"I was so excited. There was life!" he recalls.
On June 21, Zhao witnessed a 80-gram newborn.
But his joy was short-lived. The very next day, he had to address a crisis - a second crane was born at midnight but because the surrogate mother did not notice it, it caught a cold.
"When I cradled it in my palm the next morning, the little one couldn't raise its head," says Zhao. "It was gasping for air, eyes immobile, its feet collapsing to a kneeling position. But I didn't give up."
He mixed some amoxycillin meant for children's respiratory illnesses with some minced meat, yolk and corn bread. Slowly, the weak one recovered to Zhao's relief. The young survivor is now almost 0.7 meters tall.
Having spent so much time together, the cranes have grown to trust Zhao. They seem to share a language, only comprehensible to Zhao and the birds.
"The birds only react to Zhao when Zhao speaks to them, but I don't get the same reaction when I talk to the cranes," says Wang Xiaoyin, Zhao's apprentice.
There are a dozen other kinds of cranes on the island, separated by a gate and closed to the public to ensure the cranes' privacy. Zhao "speaks" different crane languages to communicate with them.
As an animal psychiatrist, he is able to peer into a crane's eye and parse its mood. With one look, he can tell if an animal had a spoiled childhood spent in an affluent zoo, or is from a nuclear family in the wild.
But Zhao opines that the art of crane-raising is impossible to impart. He says charts and books are unreliable. And it is insufficient to listen to the experiences of others. "If you put your whole heart into it, you will not fail. You have to try to trace their footsteps."
Zhao did not choose this vocation.

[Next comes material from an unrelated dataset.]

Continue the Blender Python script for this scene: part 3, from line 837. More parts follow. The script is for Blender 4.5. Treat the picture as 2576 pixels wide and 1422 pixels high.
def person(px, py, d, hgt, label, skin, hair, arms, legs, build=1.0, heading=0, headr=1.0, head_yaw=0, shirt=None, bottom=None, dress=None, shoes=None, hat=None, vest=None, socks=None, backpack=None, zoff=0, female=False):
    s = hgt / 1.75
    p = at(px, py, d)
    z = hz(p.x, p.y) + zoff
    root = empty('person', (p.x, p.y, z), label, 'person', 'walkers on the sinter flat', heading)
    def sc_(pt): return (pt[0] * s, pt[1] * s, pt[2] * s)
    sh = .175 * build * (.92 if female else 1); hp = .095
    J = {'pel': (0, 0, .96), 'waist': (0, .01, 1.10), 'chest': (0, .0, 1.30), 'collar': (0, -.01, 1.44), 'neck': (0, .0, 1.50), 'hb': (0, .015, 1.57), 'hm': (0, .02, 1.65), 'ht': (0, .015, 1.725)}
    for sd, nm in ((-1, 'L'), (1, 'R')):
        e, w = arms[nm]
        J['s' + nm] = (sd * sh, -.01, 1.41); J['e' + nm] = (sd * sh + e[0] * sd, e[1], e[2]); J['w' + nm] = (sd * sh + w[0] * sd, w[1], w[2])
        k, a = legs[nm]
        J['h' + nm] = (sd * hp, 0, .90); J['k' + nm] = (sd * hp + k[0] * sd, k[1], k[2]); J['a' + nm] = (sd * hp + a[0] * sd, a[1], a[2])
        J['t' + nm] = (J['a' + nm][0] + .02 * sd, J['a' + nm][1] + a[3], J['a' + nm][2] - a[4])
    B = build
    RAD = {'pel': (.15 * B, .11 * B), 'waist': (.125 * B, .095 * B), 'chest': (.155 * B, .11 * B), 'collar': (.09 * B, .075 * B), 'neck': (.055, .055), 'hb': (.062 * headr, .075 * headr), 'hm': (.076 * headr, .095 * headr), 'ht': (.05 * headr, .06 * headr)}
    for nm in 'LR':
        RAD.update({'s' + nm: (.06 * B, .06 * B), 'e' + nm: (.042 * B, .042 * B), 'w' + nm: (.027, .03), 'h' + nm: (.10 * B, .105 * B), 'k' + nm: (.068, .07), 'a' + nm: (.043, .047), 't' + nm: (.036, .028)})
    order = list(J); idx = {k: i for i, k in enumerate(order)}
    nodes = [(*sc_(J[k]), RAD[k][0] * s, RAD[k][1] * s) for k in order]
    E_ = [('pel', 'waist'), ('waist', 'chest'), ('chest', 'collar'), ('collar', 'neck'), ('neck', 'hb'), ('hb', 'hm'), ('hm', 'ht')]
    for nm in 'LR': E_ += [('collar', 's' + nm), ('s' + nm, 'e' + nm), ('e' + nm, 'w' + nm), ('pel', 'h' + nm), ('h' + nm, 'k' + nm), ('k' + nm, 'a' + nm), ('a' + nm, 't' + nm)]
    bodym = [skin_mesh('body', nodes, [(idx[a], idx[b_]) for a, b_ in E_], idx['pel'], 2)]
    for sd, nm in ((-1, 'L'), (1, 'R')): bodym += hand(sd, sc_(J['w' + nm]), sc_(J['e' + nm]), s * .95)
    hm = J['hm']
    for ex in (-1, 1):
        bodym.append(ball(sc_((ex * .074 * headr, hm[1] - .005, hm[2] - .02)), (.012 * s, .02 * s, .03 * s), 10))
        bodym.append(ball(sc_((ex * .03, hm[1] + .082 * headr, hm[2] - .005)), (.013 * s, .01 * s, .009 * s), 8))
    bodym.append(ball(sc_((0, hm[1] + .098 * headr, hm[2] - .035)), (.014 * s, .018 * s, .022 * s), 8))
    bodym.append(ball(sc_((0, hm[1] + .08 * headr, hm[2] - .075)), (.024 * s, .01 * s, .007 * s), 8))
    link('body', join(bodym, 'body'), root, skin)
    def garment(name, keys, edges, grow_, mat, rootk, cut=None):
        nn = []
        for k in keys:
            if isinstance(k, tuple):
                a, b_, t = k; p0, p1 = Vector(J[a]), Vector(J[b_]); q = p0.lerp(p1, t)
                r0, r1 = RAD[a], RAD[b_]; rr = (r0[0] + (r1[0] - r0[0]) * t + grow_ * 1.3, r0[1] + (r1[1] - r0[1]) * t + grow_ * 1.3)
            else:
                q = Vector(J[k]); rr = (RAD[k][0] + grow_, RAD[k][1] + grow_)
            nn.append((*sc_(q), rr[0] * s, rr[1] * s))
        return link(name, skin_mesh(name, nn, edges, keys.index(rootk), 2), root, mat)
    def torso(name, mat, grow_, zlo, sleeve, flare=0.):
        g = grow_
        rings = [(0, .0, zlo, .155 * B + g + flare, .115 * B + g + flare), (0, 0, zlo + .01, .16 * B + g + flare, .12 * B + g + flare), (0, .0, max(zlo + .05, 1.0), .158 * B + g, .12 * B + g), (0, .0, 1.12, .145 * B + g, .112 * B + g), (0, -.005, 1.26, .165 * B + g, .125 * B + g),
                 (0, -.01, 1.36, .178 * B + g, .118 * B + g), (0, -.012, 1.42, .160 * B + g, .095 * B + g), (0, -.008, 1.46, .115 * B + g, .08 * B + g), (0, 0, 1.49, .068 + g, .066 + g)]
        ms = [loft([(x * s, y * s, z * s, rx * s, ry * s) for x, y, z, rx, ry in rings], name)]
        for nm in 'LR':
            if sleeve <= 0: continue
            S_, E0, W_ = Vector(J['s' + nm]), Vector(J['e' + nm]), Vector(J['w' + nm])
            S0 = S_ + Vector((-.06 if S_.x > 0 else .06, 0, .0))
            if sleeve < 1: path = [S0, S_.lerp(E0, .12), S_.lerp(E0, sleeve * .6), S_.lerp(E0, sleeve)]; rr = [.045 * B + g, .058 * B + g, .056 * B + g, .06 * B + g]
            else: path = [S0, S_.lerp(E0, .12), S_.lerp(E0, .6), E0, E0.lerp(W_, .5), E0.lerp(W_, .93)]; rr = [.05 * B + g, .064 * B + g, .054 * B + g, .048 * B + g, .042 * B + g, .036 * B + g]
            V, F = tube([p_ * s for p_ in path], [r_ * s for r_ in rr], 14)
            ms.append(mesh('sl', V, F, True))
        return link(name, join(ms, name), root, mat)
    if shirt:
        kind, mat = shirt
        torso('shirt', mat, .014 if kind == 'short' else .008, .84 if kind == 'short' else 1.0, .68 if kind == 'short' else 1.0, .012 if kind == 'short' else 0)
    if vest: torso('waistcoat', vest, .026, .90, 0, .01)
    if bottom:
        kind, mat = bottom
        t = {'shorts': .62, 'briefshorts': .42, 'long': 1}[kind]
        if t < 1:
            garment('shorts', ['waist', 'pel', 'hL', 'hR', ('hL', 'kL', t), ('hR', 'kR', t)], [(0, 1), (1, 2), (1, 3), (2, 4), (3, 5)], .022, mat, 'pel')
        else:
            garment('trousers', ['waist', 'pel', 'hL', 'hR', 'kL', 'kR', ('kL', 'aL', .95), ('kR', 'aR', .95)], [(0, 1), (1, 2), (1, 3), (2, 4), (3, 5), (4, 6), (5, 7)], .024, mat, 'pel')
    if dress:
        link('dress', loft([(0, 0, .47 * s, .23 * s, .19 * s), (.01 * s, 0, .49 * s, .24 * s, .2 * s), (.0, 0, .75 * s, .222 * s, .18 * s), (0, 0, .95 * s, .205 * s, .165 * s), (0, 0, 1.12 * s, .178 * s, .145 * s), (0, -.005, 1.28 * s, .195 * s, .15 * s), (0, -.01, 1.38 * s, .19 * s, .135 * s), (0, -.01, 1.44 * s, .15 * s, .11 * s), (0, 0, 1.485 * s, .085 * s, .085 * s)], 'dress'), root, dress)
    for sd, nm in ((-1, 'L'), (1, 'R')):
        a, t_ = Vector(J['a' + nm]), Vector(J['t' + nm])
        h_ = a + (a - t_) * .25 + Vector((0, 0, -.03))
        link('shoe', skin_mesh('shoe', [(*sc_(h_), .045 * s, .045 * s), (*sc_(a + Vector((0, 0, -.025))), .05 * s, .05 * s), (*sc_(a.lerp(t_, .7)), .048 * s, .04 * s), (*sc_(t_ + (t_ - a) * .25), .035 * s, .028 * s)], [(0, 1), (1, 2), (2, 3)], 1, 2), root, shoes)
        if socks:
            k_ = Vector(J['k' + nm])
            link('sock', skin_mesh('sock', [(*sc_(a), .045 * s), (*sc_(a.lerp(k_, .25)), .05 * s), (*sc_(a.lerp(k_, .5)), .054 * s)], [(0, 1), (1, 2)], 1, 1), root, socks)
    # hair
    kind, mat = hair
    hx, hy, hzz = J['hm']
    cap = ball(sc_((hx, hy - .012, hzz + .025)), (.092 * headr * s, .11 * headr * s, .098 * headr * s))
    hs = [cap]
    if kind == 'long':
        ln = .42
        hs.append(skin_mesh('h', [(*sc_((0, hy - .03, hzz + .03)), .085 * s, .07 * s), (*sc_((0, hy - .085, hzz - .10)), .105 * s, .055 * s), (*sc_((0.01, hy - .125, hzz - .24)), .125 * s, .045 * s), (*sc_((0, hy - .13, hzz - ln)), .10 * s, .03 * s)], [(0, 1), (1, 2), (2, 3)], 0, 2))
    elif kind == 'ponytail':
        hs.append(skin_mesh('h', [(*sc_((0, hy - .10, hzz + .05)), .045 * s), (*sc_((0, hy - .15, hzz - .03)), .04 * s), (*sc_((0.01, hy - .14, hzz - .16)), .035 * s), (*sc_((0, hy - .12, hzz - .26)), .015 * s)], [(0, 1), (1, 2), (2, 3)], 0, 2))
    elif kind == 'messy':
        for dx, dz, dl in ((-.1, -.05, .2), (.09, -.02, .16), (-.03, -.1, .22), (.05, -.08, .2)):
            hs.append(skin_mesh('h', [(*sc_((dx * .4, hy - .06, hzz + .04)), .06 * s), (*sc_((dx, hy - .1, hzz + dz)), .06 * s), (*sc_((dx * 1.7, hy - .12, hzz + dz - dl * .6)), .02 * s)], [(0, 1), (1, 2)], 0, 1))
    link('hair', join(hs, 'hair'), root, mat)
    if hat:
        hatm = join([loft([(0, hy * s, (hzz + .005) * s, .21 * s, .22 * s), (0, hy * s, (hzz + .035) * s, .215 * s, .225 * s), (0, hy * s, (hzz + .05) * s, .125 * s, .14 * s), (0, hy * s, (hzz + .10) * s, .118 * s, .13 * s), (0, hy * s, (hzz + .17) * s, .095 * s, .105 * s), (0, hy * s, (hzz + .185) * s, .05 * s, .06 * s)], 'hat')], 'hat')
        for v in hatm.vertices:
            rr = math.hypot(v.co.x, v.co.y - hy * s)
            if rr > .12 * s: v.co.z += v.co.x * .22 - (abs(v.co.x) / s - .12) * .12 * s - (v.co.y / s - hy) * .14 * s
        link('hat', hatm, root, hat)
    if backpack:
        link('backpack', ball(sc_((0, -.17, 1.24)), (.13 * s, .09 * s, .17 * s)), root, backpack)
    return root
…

He started working in the zoo after graduating from middle school, but at that time he didn't think he would make it a lifetime career.
With no special skills and a vague understanding of the "elegant creature" which supposedly has a long life span, he treated the birds like how he would a human friend.
Now, decades later, he can interpret the bird's slightest chirps.
He misses communicating with a demoiselle crane. "The demoiselle, like a Chinese princess, is delicate and dependent," Zhao says, adding that the demoiselle used to follow him around and would sometimes dance for him.
"It's just like having a friend. You don't know everything about them. You don't always know their whereabouts. But you want to know and understand them better. And the feelings are always mutual," adds Zhao.